● **Work to do**
Write out the entire listing below exactly as it appears, minus any pictures.
━━━━━━━━━━━━━━━━━━━━
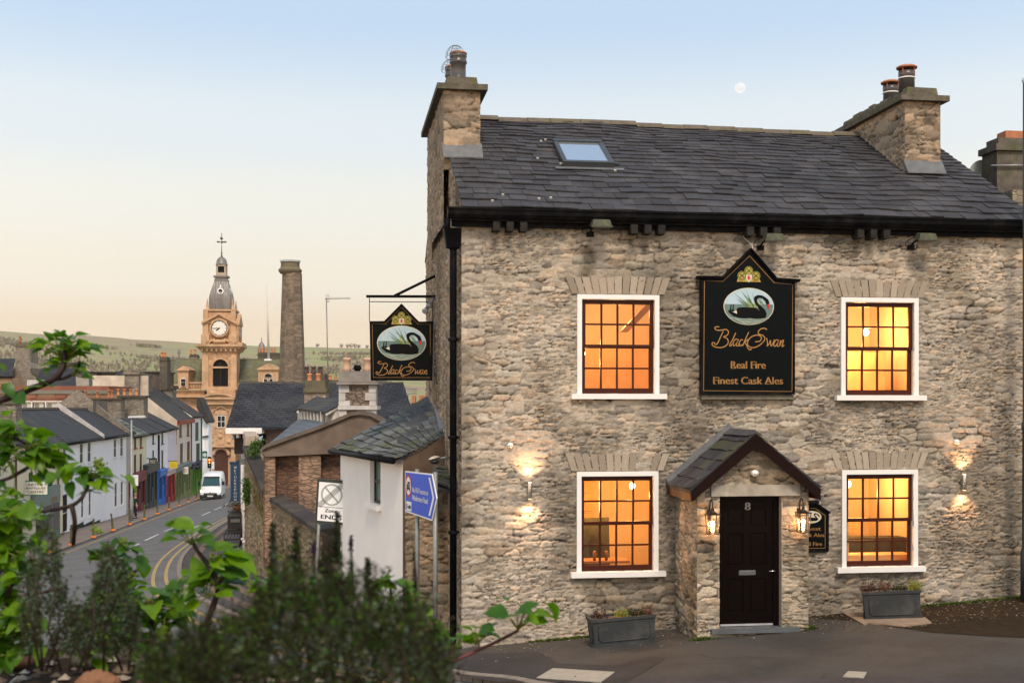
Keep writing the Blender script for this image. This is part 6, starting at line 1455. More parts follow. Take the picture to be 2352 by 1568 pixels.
# clock faces
cfm = pm('clock_white', (.72, .70, .64), .5, .3, var=.06, bump=0)
def clock(Wf, c, R_):
    mb = MB(); mb.poly([Wf(c[0]+R_*math.cos(a), -.42, c[1]+R_*math.sin(a)) for a in np.linspace(0, 2*math.pi, 41)[:-1]]); fc = WLD(th_, mb, 'clock_face', cfm)
    mb = MB()
    cq = lambda x, y: Wf(c[0]+x, -.45, c[1]+y)
    ribbon(mb, catm(R_*.98, R_*.98, 0, 0, 40), R_*.06, cq, True)
    for k in range(12): a = k*math.pi/6; ribbon(mb, [(R_*.78*math.cos(a), R_*.78*math.sin(a)), (R_*.93*math.cos(a), R_*.93*math.sin(a))], R_*.05, cq)
    WLD(th_, mb, 'clock_dial', pblack, fc)
    mb = MB(); a1, a2 = math.radians(90-7*30-22), math.radians(90-44.5*6)
    for a, l, wd in ((a1, .52, .12), (a2, .86, .07)): ribbon(mb, [(-R_*.1*math.cos(a), -R_*.1*math.sin(a)), (R_*l*math.cos(a), R_*l*math.sin(a))], R_*wd, lambda x, y: Wf(c[0]+x, -.48, c[1]+y))
    WLD(th_, mb, 'clock_hands', pblack, fc)
    mb = MB(); ring_ = [Wf(c[0]+R_*1.12*math.cos(a), -.38, c[1]+R_*1.12*math.sin(a)) for a in np.linspace(0, 2*math.pi, 33)]; mb.path(ring_, R_*.12, 6, False); wbox(mb, Wf, c[0]-R_*.99, c[0]+R_*.99, -.3, .3, c[1]-R_*.99, c[1]+R_*.99)
    WLD(th_, mb, 'clock_surround', sandt, fc)
clock(TF.W, (tu(504.3), tz(753.8)), 17.4*TK)
clock(lambda u, d, z: TF.W(tu(540)-.02-d, u, z), (DP/2, tz(756)), 15*TK)
# domed lead roof
mb = MB(); mb.smooth = True; prof = [(24.5, 714), (25.5, 704), (26, 694), (25.7, 684), (24.3, 675), (21.5, 664), (18, 653), (14.5, 642)]
rings = []; dc = DP/2-.05
for r, y in prof: h = r*TK; rings.append([TF.W(a*h, dc+b*h, tz(y)) for a, b in ((-1, -1), (1, -1), (1, 1), (-1, 1))])
for i in range(len(rings)-1):
    for k in range(4): mb.poly([rings[i][k], rings[i][(k+1) % 4], rings[i+1][(k+1) % 4], rings[i+1][k]])
mb.smooth = False
for r, y0, y1 in ((15.5, 642, 639), (13.5, 639, 634), (17, 634, 630.5)): h = r*TK; wbox(mb, TF.W, -h, h, dc-h, dc+h, tz(y0), tz(y1))
for i in range(9):
    x = -23+i*5.75
    for j in range(len(prof)-1):
        if abs(x) < prof[j][0] and abs(x) < prof[j+1][0]: mb.path([TF.W(x*TK, dc-prof[j][0]*TK, tz(prof[j][1])), TF.W(x*TK, dc-prof[j+1][0]*TK, tz(prof[j+1][1]))], .05, 4, False)
dome_ = WLD(th_, mb, 'dome_roof', leadd)
mb = MB(); c = (0, tz(667.5)); mb.path([TF.W(c[0]+6*TK*math.cos(a), dc-22.5*TK, c[1]+6*TK*math.sin(a)) for a in np.linspace(0, 2*math.pi, 21)], .1, 6, False); wbox(mb, TF.W, -9*TK, 9*TK, dc-24*TK, dc-20*TK, tz(676.5), tz(674.5)); mb.lathe([(.1, 0), (.14, .2), (.03, .5)], TF.W(0, dc-22*TK, tz(660)), 8)
wbox(mb, TF.W, 20*TK, 23*TK, dc-6*TK, dc+6*TK, tz(675), tz(659))
WLD(th_, mb, 'round_louvre', whitew, dome_); mb = MB(); mb.poly([TF.W(5.5*TK*math.cos(a), dc-22.6*TK, c[1]+5.5*TK*math.sin(a)) for a in np.linspace(0, 2*math.pi, 21)[:-1]]); WLD(th_, mb, 'louvre_opening', dark, dome_)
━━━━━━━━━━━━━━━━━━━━
● **Final result**
Keep writing the Blender script for this image. This is part 6, starting at line 1455. More parts follow. Take the picture to be 2352 by 1568 pixels.
# clock faces
cfm = pm('clock_white', (.72, .70, .64), .5, .3, var=.06, bump=0)
def clock(Wf, c, R_):
    mb = MB(); mb.poly([Wf(c[0]+R_*math.cos(a), -.42, c[1]+R_*math.sin(a)) for a in np.linspace(0, 2*math.pi, 41)[:-1]]); fc = WLD(th_, mb, 'clock_face', cfm)
    mb = MB()
    cq = lambda x, y: Wf(c[0]+x, -.45, c[1]+y)
    ribbon(mb, catm(R_*.98, R_*.98, 0, 0, 40), R_*.06, cq, True)
    for k in range(12): a = k*math.pi/6; ribbon(mb, [(R_*.78*math.cos(a), R_*.78*math.sin(a)), (R_*.93*math.cos(a), R_*.93*math.sin(a))], R_*.05, cq)
    WLD(th_, mb, 'clock_dial', pblack, fc)
    mb = MB(); a1, a2 = math.radians(90-7*30-22), math.radians(90-44.5*6)
    for a, l, wd in ((a1, .52, .12), (a2, .86, .07)): ribbon(mb, [(-R_*.1*math.cos(a), -R_*.1*math.sin(a)), (R_*l*math.cos(a), R_*l*math.sin(a))], R_*wd, lambda x, y: Wf(c[0]+x, -.48, c[1]+y))
    WLD(th_, mb, 'clock_hands', pblack, fc)
    mb = MB(); ring_ = [Wf(c[0]+R_*1.12*math.cos(a), -.38, c[1]+R_*1.12*math.sin(a)) for a in np.linspace(0, 2*math.pi, 33)]; mb.path(ring_, R_*.12, 6, False); wbox(mb, Wf, c[0]-R_*.99, c[0]+R_*.99, -.3, .3, c[1]-R_*.99, c[1]+R_*.99)
    WLD(th_, mb, 'clock_surround', sandt, fc)
clock(TF.W, (tu(504.3), tz(753.8)), 17.4*TK)
clock(lambda u, d, z: TF.W(tu(540)-.02-d, u, z), (DP/2, tz(756)), 15*TK)
# domed lead roof
mb = MB(); mb.smooth = True; prof = [(24.5, 714), (25.5, 704), (26, 694), (25.7, 684), (24.3, 675), (21.5, 664), (18, 653), (14.5, 642)]
rings = []; dc = DP/2-.05
for r, y in prof: h = r*TK; rings.append([TF.W(a*h, dc+b*h, tz(y)) for a, b in ((-1, -1), (1, -1), (1, 1), (-1, 1))])
for i in range(len(rings)-1):
    for k in range(4): mb.poly([rings[i][k], rings[i][(k+1) % 4], rings[i+1][(k+1) % 4], rings[i+1][k]])
mb.smooth = False
for r, y0, y1 in ((15.5, 642, 639), (13.5, 639, 634), (17, 634, 630.5)): h = r*TK; wbox(mb, TF.W, -h, h, dc-h, dc+h, tz(y0), tz(y1))
for i in range(9):
    x = -23+i*5.75
    for j in range(len(prof)-1):
        if abs(x) < prof[j][0] and abs(x) < prof[j+1][0]: mb.path([TF.W(x*TK, dc-prof[j][0]*TK, tz(prof[j][1])), TF.W(x*TK, dc-prof[j+1][0]*TK, tz(prof[j+1][1]))], .05, 4, False)
dome_ = WLD(th_, mb, 'dome_roof', leadd)
mb = MB(); c = (0, tz(667.5)); mb.path([TF.W(c[0]+6*TK*math.cos(a), dc-22.5*TK, c[1]+6*TK*math.sin(a)) for a in np.linspace(0, 2*math.pi, 21)], .1, 6, False); wbox(mb, TF.W, -9*TK, 9*TK, dc-24*TK, dc-20*TK, tz(676.5), tz(674.5)); mb.lathe([(.1, 0), (.14, .2), (.03, .5)], TF.W(0, dc-22*TK, tz(660)), 8)
wbox(mb, TF.W, 20*TK, 23*TK, dc-6*TK, dc+6*TK, tz(675), tz(659))
WLD(th_, mb, 'round_louvre', whitew, dome_); mb = MB(); mb.poly([TF.W(5.5*TK*math.cos(a), dc-22.6*TK, c[1]+5.5*TK*math.sin(a)) for a in np.linspace(0, 2*math.pi, 21)[:-1]]); WLD(th_, mb, 'louvre_opening', dark, dome_)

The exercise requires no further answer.